-- REQUIREMENTS --
Would you quote the material below from its first line through the line containing "tag(m.build('foliage', LEAFY, tr), kind='stuff')", exactly and with both ends included?

-- RECORDS FOR THIS TASK --
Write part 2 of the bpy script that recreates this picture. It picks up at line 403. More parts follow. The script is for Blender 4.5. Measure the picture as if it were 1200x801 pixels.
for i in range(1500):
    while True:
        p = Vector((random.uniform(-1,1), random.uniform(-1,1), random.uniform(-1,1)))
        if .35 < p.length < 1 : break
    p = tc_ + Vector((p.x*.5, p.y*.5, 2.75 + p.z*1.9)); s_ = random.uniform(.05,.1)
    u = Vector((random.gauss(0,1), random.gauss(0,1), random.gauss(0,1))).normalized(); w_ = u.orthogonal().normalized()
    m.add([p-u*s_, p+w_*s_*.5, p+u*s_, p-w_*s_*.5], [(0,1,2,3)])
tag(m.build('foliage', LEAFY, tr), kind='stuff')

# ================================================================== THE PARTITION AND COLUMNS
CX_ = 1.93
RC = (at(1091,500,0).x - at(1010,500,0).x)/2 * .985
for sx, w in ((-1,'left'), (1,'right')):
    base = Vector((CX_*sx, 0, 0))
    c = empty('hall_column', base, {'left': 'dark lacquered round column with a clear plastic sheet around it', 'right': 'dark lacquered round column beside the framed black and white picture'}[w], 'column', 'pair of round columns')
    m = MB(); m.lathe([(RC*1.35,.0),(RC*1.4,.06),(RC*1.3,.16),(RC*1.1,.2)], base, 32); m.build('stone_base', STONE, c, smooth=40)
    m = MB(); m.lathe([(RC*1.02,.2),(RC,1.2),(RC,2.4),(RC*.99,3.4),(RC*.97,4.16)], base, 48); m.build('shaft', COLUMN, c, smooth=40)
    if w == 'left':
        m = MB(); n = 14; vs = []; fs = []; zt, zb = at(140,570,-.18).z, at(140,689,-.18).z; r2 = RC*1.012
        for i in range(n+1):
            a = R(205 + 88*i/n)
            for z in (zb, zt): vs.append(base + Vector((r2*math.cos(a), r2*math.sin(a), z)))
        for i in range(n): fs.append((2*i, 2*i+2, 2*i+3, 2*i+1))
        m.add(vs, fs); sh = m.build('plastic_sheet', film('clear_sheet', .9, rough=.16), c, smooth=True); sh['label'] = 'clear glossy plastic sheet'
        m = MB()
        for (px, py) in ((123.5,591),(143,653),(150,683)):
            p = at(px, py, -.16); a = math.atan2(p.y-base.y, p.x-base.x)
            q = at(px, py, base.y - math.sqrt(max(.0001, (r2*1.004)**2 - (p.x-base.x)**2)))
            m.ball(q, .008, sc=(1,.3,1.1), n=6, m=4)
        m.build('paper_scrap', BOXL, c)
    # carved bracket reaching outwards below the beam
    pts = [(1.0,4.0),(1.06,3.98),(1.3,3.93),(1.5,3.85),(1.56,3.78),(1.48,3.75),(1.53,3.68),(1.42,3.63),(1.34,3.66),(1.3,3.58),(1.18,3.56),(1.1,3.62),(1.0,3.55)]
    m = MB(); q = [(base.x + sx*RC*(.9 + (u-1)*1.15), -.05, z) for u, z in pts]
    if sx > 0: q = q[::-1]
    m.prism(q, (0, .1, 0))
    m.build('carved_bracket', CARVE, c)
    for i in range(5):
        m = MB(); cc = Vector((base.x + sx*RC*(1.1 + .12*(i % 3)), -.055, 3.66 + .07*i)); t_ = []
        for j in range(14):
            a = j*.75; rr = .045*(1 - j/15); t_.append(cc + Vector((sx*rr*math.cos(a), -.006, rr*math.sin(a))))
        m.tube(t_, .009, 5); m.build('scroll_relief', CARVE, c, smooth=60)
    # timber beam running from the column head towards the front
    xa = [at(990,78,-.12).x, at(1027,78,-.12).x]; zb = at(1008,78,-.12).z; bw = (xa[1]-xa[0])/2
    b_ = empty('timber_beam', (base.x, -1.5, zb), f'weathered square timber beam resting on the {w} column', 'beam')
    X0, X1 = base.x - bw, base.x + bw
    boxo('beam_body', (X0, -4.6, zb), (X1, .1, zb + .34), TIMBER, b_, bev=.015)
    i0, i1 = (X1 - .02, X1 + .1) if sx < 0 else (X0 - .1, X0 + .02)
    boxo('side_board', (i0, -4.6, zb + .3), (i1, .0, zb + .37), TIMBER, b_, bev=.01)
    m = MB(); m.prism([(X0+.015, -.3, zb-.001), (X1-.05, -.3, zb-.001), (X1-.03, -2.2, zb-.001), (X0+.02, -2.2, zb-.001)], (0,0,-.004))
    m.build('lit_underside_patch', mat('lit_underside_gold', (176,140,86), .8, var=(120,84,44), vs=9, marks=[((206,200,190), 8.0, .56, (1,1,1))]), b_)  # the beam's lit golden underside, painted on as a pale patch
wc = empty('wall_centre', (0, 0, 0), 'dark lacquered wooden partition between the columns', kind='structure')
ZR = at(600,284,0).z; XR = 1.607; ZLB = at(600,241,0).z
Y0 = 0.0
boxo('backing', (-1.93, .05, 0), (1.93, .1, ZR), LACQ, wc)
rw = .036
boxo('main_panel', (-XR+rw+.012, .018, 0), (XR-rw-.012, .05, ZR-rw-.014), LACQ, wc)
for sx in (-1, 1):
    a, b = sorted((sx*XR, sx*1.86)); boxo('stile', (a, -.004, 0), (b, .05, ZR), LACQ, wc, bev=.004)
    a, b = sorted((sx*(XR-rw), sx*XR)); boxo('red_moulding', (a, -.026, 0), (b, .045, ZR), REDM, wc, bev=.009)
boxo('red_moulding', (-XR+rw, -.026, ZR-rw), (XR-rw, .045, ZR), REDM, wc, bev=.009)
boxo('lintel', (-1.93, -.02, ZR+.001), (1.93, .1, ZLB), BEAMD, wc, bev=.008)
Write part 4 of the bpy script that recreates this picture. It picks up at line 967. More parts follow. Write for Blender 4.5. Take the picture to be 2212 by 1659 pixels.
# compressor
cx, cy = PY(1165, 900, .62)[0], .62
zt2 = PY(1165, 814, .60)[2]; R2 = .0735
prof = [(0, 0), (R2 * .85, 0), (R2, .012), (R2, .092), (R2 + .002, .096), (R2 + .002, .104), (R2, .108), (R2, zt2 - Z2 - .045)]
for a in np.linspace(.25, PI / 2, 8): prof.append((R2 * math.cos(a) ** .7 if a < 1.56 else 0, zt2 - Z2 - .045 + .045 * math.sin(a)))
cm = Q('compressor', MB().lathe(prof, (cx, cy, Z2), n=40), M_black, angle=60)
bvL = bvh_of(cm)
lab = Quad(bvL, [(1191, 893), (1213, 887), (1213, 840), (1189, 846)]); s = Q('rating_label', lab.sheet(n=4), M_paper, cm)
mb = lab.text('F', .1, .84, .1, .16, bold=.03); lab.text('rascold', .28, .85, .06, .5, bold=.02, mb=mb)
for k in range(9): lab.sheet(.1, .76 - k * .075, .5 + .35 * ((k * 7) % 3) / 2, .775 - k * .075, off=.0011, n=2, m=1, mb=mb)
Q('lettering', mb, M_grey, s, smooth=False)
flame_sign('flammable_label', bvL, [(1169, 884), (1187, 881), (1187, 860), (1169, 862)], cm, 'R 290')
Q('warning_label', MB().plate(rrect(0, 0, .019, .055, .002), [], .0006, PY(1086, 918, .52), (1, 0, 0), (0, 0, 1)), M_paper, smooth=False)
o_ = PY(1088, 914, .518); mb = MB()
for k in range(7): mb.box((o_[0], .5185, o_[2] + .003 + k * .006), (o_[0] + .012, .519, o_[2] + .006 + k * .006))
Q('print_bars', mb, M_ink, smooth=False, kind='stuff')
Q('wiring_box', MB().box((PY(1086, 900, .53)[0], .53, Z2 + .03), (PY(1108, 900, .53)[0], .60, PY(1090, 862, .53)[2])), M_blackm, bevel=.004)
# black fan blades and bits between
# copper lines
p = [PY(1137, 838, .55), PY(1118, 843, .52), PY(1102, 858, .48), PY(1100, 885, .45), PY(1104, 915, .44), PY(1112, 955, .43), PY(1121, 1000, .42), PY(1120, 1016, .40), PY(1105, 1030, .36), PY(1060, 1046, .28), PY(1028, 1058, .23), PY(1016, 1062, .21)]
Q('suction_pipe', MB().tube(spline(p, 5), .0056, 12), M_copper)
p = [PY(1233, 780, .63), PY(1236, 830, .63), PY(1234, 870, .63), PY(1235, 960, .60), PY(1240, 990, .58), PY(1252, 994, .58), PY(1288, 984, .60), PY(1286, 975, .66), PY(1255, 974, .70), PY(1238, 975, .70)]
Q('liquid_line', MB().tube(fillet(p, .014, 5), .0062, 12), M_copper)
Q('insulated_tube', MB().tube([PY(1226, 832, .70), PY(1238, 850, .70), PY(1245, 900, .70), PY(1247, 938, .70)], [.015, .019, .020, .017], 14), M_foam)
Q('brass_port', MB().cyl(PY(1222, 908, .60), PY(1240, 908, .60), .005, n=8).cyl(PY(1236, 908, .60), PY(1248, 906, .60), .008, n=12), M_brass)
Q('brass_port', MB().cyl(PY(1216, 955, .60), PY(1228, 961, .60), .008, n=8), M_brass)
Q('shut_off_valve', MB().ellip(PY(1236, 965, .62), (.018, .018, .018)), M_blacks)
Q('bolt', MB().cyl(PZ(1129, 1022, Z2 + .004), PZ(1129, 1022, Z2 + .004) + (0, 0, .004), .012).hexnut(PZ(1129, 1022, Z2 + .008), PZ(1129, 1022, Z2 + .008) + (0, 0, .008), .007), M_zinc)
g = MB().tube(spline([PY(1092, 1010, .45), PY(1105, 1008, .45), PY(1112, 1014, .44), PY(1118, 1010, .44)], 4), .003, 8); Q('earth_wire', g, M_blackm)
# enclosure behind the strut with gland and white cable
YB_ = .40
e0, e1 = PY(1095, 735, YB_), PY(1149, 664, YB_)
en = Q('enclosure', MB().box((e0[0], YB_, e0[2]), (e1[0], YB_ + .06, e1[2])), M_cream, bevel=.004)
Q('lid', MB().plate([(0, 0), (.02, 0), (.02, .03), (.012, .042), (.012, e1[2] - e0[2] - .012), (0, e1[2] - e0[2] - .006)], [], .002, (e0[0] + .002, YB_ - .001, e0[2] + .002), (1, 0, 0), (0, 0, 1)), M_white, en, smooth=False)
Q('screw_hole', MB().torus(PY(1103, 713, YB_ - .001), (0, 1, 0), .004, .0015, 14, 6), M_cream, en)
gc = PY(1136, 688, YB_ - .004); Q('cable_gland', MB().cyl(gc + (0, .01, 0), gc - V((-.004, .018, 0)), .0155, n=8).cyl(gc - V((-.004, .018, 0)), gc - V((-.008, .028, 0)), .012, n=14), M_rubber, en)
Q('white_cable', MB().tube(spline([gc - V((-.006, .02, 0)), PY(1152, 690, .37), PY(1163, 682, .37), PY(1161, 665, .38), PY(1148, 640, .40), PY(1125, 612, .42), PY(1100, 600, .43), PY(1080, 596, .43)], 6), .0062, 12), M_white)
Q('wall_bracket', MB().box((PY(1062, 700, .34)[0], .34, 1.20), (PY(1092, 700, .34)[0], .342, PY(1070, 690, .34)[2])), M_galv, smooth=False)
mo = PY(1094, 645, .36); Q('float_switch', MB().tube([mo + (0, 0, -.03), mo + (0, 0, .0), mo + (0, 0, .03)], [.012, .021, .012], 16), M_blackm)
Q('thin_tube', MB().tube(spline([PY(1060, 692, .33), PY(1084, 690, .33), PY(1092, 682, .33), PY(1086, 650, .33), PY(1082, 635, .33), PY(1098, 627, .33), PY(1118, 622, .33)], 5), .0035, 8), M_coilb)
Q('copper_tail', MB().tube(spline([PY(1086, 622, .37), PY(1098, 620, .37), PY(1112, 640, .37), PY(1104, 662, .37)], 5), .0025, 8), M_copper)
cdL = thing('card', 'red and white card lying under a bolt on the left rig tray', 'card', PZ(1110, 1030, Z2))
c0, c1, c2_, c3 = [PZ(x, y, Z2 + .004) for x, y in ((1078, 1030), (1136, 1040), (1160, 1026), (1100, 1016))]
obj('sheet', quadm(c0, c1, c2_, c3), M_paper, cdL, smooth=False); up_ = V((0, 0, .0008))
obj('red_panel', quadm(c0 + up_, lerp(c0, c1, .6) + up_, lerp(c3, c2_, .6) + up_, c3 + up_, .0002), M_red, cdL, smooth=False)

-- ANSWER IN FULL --
Write part 2 of the bpy script that recreates this picture. It picks up at line 403. More parts follow. The script is for Blender 4.5. Measure the picture as if it were 1200x801 pixels.
for i in range(1500):
    while True:
        p = Vector((random.uniform(-1,1), random.uniform(-1,1), random.uniform(-1,1)))
        if .35 < p.length < 1 : break
    p = tc_ + Vector((p.x*.5, p.y*.5, 2.75 + p.z*1.9)); s_ = random.uniform(.05,.1)
    u = Vector((random.gauss(0,1), random.gauss(0,1), random.gauss(0,1))).normalized(); w_ = u.orthogonal().normalized()
    m.add([p-u*s_, p+w_*s_*.5, p+u*s_, p-w_*s_*.5], [(0,1,2,3)])
tag(m.build('foliage', LEAFY, tr), kind='stuff')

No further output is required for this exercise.